The contrast wouldn’t be so vibrant if it weren’t so obvious. This time of year, the same trees’ leaves turn red, gold, brown, before bursting into green come springtime. Those trees can’t do it forever, though. They cycle with the seasons, and they also get older. Both processes are one process, and the trees develop character while starting to look a little tougher and more worn.

And yet, they share the same soil as the whippersnappers, which term clicked for me just now. The newer trees are a little more bendy in the breeze, and their branches whip! and snap! as the air moves a slight chill into the region. Their leaves may hold their green for a few more weeks or months, because the same energy from our mutual soil sustains a smaller, younger tree longer perhaps, while those trees that are more aged are ready to wind down and brace themselves against the cold. So we shamelessly, proudly show our reds and oranges and rusts amidst all this lush, greying verdance that’s just as proud.

And the contrast wouldn’t be so vibrant if it weren’t so obvious.

Who knew rust could be so pretty against the slowly fading green?

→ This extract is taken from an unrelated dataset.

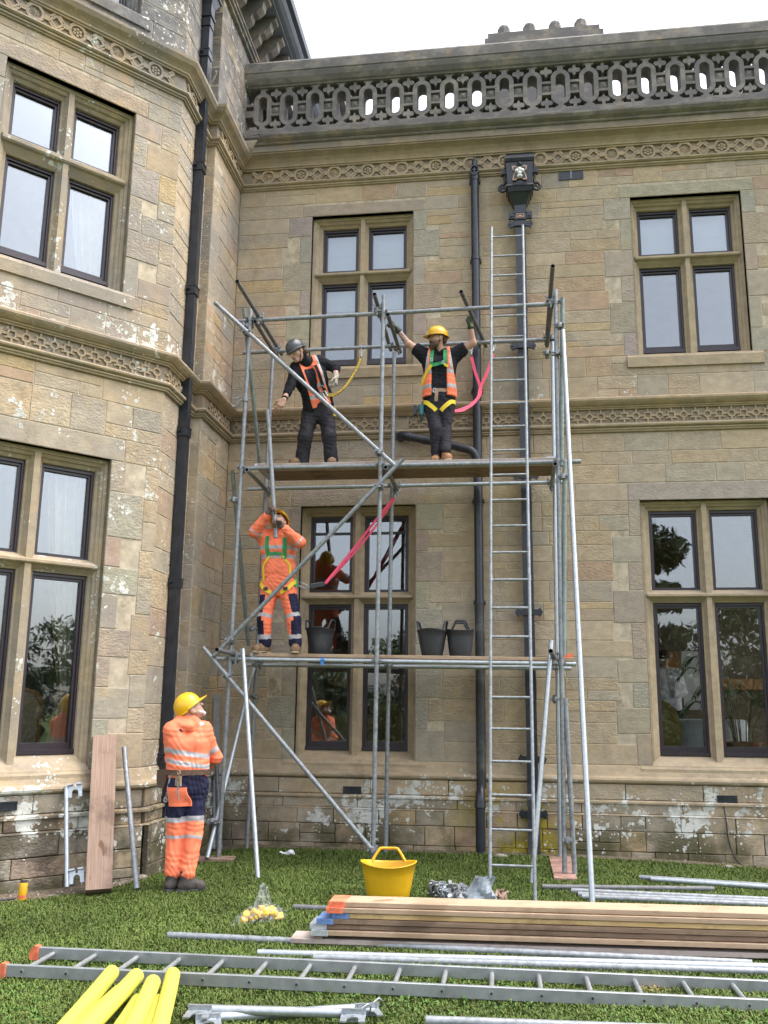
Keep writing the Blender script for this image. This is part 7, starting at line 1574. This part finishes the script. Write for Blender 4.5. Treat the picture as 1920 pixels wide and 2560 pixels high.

Seasonal Musing: Autumn Is Scrumptious When It Crunches

This morning feels like fall. It feels like a miracle. Some of the trees are burning bushes, and God speaks to us through the cool air, the overcast sky, which makes me feel I’m participating in one of the blindfolded taste tests: Which one is more like autumn, yesterday or today? 99 out of 100 people surveyed says it’s today. Mother Nature is doing her laundry, as the rain put the air through the spin cycle. It’s crisp, the air; no starch necessary or needed. Not even a dryer, for that matter. I wake up, bounding; this time of year it’s an autumn in my step, waiting for the days to shorten and consume the burning bushes, in order to litter the ground; the air to desicate the gold and red and rust and yellow and orange and all related hues in between to, finally, brown. I highly anticipate this crunchy brown, this audible carpet signifying the changing of seasons and reminding me of bounty and life and deficit and death. The world needs a nap, and who am I to stop it? It works so hard throughout the year. Finally drowsy, as the sun continues to dim earlier each day. Soon, the earth will sleep, and I must fight the same urge with my soups and cookies and down jackets and waterproof boots with the insulation and rubber soles. My nose perks at scents of cinnamon and nutmeg; warm, hearthy flavors wafting through the streets and hallways. It isn’t cold yet, but I’m poised. Winter hasn’t decided to blast us, as autumn is being a bit coy. I get the hints, though, and I’m not one to be fooled. Fall, don’t let winter pass you by. Take your deserved turn, and let us enjoy you for as long as you see fit. Then let winter introduce the barren trees and frigid air and therefore the crummy, grumpy dispositions of many city-dwellers. Autumn, tarry awhile, while I break out my sweaters and shoes appropriate for stepping on curled, lifeless leaves. Stiff, yet delicate. Non-pliable, perfectly shattering under enough pressure, the only way to celebrate rigor mortis. It’s fun. Let me play with the sound and feel of the crunch beneath my feet. I’d cross streets – against the traffic signal – and jostle passersby to jump on the perfectly dried leaf. It can be my way of helping you with the decomposition of this world, so that it can awake again. It’s the least I can do.